All in all this makes it a great food for everyone but particularly for a woman of (ahem) a certain age.  I needed to make friends with tofu!

The solution seemed to be to pack it in flavour and there is nothing quite like Asian flavours for doing that.  This worked really well.  The marinade is a scaled down version of one that I usually use with salmon (sorry) but without the fish sauce or honey.

I served this with cabbage and mushrooms and soba noodles.  I cooked all of these in a spicy stock I made earlier in the day for matchstick soup.  The braising stock consisted of vegan stock, simmered with some lemongrass, chilli and ginger.  I used cabbage because I had it but Pak Choi would be great too.

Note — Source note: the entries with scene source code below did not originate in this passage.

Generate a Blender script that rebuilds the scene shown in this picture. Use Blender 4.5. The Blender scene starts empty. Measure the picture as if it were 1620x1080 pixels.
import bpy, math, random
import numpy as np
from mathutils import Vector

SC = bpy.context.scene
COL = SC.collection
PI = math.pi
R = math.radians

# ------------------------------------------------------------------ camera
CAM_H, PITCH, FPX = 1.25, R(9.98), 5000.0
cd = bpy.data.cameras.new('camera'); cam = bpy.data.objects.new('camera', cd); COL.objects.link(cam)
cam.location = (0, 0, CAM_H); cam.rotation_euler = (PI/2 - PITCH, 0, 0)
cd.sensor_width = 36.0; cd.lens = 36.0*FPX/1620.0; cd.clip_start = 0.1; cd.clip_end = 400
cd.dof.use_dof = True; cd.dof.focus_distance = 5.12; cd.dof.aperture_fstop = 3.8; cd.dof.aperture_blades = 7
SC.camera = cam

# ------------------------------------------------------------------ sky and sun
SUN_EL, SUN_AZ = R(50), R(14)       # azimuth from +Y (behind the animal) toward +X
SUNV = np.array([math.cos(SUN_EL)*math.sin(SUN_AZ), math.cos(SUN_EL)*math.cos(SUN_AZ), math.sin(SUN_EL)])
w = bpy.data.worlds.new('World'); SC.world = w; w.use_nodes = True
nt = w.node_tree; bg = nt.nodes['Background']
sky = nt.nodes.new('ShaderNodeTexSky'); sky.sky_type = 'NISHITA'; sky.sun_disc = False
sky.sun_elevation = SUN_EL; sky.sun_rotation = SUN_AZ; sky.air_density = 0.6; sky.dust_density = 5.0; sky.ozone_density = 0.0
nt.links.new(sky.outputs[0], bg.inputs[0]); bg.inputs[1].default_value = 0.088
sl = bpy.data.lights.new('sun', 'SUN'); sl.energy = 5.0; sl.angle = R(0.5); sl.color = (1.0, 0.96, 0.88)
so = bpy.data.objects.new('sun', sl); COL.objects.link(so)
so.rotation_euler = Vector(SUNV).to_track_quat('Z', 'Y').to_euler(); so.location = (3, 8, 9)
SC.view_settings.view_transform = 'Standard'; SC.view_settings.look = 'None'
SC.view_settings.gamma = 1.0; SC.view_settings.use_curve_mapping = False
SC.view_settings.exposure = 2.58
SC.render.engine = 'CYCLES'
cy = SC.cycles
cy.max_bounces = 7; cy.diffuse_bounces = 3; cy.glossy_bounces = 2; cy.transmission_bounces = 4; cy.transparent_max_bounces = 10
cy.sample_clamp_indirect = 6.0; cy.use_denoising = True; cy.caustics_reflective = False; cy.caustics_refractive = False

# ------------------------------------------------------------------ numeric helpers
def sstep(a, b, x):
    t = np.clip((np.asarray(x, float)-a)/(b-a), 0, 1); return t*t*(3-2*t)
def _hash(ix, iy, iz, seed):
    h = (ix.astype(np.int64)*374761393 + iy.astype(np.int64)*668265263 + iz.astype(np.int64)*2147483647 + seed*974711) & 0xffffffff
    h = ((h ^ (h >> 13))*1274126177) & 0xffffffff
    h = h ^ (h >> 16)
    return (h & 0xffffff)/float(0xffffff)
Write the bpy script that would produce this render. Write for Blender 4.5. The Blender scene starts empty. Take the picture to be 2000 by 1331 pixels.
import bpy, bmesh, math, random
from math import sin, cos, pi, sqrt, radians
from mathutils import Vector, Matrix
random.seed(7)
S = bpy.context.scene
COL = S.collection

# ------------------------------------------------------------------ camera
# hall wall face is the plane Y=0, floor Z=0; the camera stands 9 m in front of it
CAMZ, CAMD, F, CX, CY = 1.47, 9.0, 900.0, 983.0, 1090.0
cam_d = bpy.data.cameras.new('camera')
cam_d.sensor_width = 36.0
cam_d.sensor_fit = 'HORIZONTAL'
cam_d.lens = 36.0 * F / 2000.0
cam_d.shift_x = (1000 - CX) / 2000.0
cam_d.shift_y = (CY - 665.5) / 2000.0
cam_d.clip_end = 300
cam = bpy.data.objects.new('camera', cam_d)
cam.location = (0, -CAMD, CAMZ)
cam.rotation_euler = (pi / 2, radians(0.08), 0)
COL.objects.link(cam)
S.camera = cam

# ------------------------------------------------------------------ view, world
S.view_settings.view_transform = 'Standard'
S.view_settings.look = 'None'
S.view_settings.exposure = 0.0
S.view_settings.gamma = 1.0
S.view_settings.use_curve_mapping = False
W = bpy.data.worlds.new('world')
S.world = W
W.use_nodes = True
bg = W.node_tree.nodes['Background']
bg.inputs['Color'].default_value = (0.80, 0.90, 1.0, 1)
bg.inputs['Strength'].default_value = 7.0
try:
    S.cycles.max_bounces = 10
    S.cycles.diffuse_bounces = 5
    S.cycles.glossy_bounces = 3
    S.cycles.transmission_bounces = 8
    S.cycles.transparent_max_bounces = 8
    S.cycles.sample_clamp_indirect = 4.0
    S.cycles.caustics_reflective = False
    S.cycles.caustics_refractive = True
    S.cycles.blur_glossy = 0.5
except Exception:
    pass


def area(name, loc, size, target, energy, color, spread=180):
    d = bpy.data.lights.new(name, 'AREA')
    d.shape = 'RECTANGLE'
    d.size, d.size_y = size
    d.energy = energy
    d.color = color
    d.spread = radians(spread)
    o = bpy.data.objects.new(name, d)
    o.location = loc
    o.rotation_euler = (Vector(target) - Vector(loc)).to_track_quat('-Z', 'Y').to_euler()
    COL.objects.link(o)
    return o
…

I am definitely a tofu convert – maybe you should try it too.


Serves 2

A 227 g pack of Firm Tofu

2 tbsp Soy Sauce

2 tbsp Rice Wine Vinegar

2 tbsp Agave Syrup

2 Star Anise

1 Clove Garlic (crushed)

1 tsp Thai Seven Spice

1 tsp Sesame Oil

1 tbsp Vegetable Oil (for frying)


Mix all the ingredients except the Vegetable Oil and the tofu together.  If you have time set aside for half an hour for the flavours to mingle.

Cut the tofu into six or eight slices and place in a single layer in a shallow dish with the marinade.  Leave for 10 minutes – turning once.

Heat the vegetable oil in a frying pan and cook the tofu slices for a few minutes on each side until browned.  Remove to a serving plate.  Add the rest of the marinade to the pan and heat for a minute or two until it is just beginning to caramelise (be careful not to burn it).  Drizzle over the tofu and serve.